El pasado, para esta parte, no sirve de herramienta: sirve de motivo. Me recuerda por qué vale la pena no soltarme cuando la marea me quiere. Me recuerda que ya estuve en la noche y salí. Me recuerda que cada vez que elegí verdad por sobre fantasía, el costo fue alto pero la respiración mejoró. Me enfrento a la barrera invisible —esa que no deja pasar— y, en lugar de embestirla, le hablo: “Soy yo. Vengo sin casco. No te voy a borrar. Vení conmigo”. A veces se despeja un metro; a veces nada. Aun así, camino.

No espero que la vida me pida menos: espero llegar con otra musculatura. Ya no quiero armaduras brillantes; quiero piel resistente. Ya no quiero respuestas de manual; quiero criterio. Ya no quiero promesas de eternidad; quiero presentes habitables.

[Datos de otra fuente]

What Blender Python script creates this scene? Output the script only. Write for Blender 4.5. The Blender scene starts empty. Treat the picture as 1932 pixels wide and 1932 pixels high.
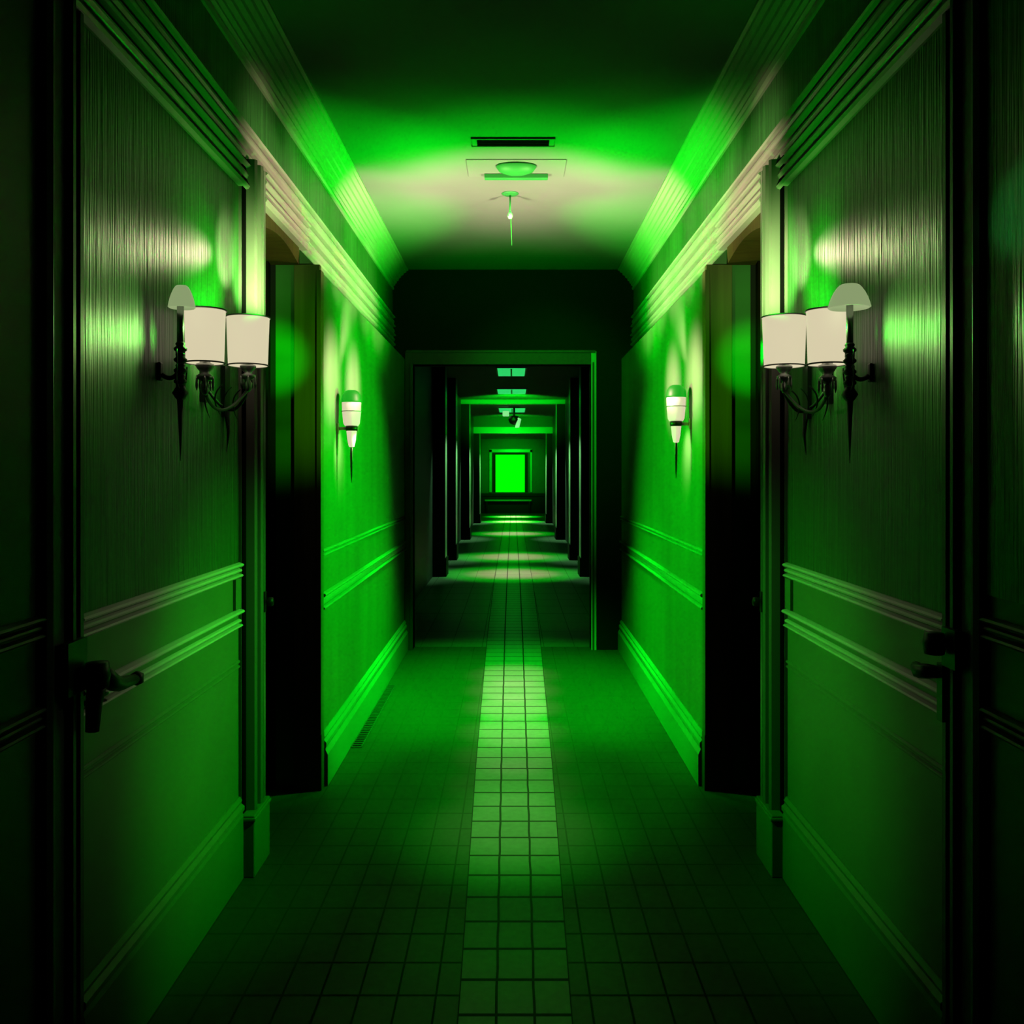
import bpy, bmesh, math
from mathutils import Vector

C = bpy.context.scene.collection
PI = math.pi
EYE = 1.70          # camera height
W1, W2 = 1.15, 1.035    # half widths: near walls / thicker walls past the doorways
CEIL = EYE + 1.93
DC = 8.6            # distance of the dark cross wall
DE = 37.0           # distance of the end wall

# ------------------------------------------------------------------ materials
def mat(name, col, rough=0.6, spec=0.3, metal=0.0):
    m = bpy.data.materials.new(name); m.use_nodes = True
    b = m.node_tree.nodes['Principled BSDF']
    b.inputs['Base Color'].default_value = (*col, 1)
    b.inputs['Roughness'].default_value = rough
    b.inputs['Metallic'].default_value = metal
    b.inputs['Specular IOR Level'].default_value = spec
    return m

def nodes(m): return m.node_tree.nodes, m.node_tree.links, m.node_tree.nodes['Principled BSDF']

def noisy(m, col, scale=(3, 3, 3), amt=0.25, bump=0.0, detail=4):
    """slight mottling of the colour, optional bump"""
    N, L, b = nodes(m)
    tc = N.new('ShaderNodeTexCoord'); mp = N.new('ShaderNodeMapping'); mp.inputs['Scale'].default_value = scale
    nz = N.new('ShaderNodeTexNoise'); nz.inputs['Scale'].default_value = 1; nz.inputs['Detail'].default_value = detail
    L.new(tc.outputs['Object'], mp.inputs[0]); L.new(mp.outputs[0], nz.inputs['Vector'])
    rp = N.new('ShaderNodeValToRGB')
    rp.color_ramp.elements[0].position = .3; rp.color_ramp.elements[1].position = .7
    rp.color_ramp.elements[0].color = (*[c * (1 - amt) for c in col], 1)
    rp.color_ramp.elements[1].color = (*[min(1, c * (1 + amt)) for c in col], 1)
    L.new(nz.outputs['Fac'], rp.inputs[0]); L.new(rp.outputs[0], b.inputs['Base Color'])
    if bump:
        bp = N.new('ShaderNodeBump'); bp.inputs['Strength'].default_value = bump; bp.inputs['Distance'].default_value = .01
        L.new(nz.outputs['Fac'], bp.inputs['Height']); L.new(bp.outputs[0], b.inputs['Normal'])
    return m

def emis(name, col, strength=1.0, base=(.5, .5, .5)):
    m = mat(name, base, .5)
    N, L, b = nodes(m)
    b.inputs['Emission Color'].default_value = (*col, 1)
    b.inputs['Emission Strength'].default_value = strength
    return m

def wallpaper(name, col):
    """reeded wallpaper: fine vertical cords running the height of the wall"""
    m = mat(name, col, .42, .5); N, L, b = nodes(m)
    tc = N.new('ShaderNodeTexCoord')
    mp = N.new('ShaderNodeMapping'); mp.inputs['Scale'].default_value = (0, 48, .8)
    n1 = N.new('ShaderNodeTexNoise'); n1.inputs['Scale'].default_value = 1; n1.inputs['Detail'].default_value = 3
    mp2 = N.new('ShaderNodeMapping'); mp2.inputs['Scale'].default_value = (0, 130, 3.5)
    n2 = N.new('ShaderNodeTexNoise'); n2.inputs['Scale'].default_value = 1; n2.inputs['Detail'].default_value = 2
    for a, n in ((mp, n1), (mp2, n2)):
        L.new(tc.outputs['Object'], a.inputs[0]); L.new(a.outputs[0], n.inputs['Vector'])
    ad = N.new('ShaderNodeMath'); ad.operation = 'ADD'
    L.new(n1.outputs['Fac'], ad.inputs[0]); L.new(n2.outputs['Fac'], ad.inputs[1])
    rp = N.new('ShaderNodeValToRGB')
    rp.color_ramp.elements[0].position = .36; rp.color_ramp.elements[1].position = .64
    rp.color_ramp.elements[0].color = (*[c * .45 for c in col], 1); rp.color_ramp.elements[1].color = (*[min(1, c * 1.35) for c in col], 1)
    mu = N.new('ShaderNodeMath'); mu.operation = 'MULTIPLY'; mu.inputs[1].default_value = .5
    L.new(ad.outputs[0], mu.inputs[0]); L.new(mu.outputs[0], rp.inputs[0]); L.new(rp.outputs[0], b.inputs['Base Color'])
    bp = N.new('ShaderNodeBump'); bp.inputs['Strength'].default_value = .55; bp.inputs['Distance'].default_value = .012
    L.new(ad.outputs[0], bp.inputs['Height']); L.new(bp.outputs[0], b.inputs['Normal'])
    return m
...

Si el Mandalay existe, hoy lo entiendo como modo de estar: espalda libre, cabeza clara, afectos cerca, trabajo honesto, silencio respirable. No hay himno. Hay ritmo.

Esta semana aprendí a perder bien. No con resignación—con decoro. Perder lo que no vuelve, devolver lo que no me pertenece, recuperar lo que sí: mi nombre dicho por mí, mi tiempo a ritmo humano, mi fe en lo construido sin espectáculo. En la noche, cuando todos duermen, salgo al patio, me siento y dejo que el frío me cuente la verdad del día. Hay menos ruido. El humo sube vertical, como si también hubiera decidido dejar de fingir. Y yo, que durante años necesité autopsias para sentir control, hoy cierro los ojos y acepto el dictamen más sensato: no todo se explica; todo se atraviesa.M. no vuelve. Yo no vuelvo a ese yo que pedía milagros. Camino con duda útil, amor sobrio y una voluntad sin gritos. La hoja en blanco espera. Ya no desafía; invita. Tomo aire. Escribo la primera línea, sabiendo que la respuesta no está en la tinta sino en la forma en que sostengo la pluma.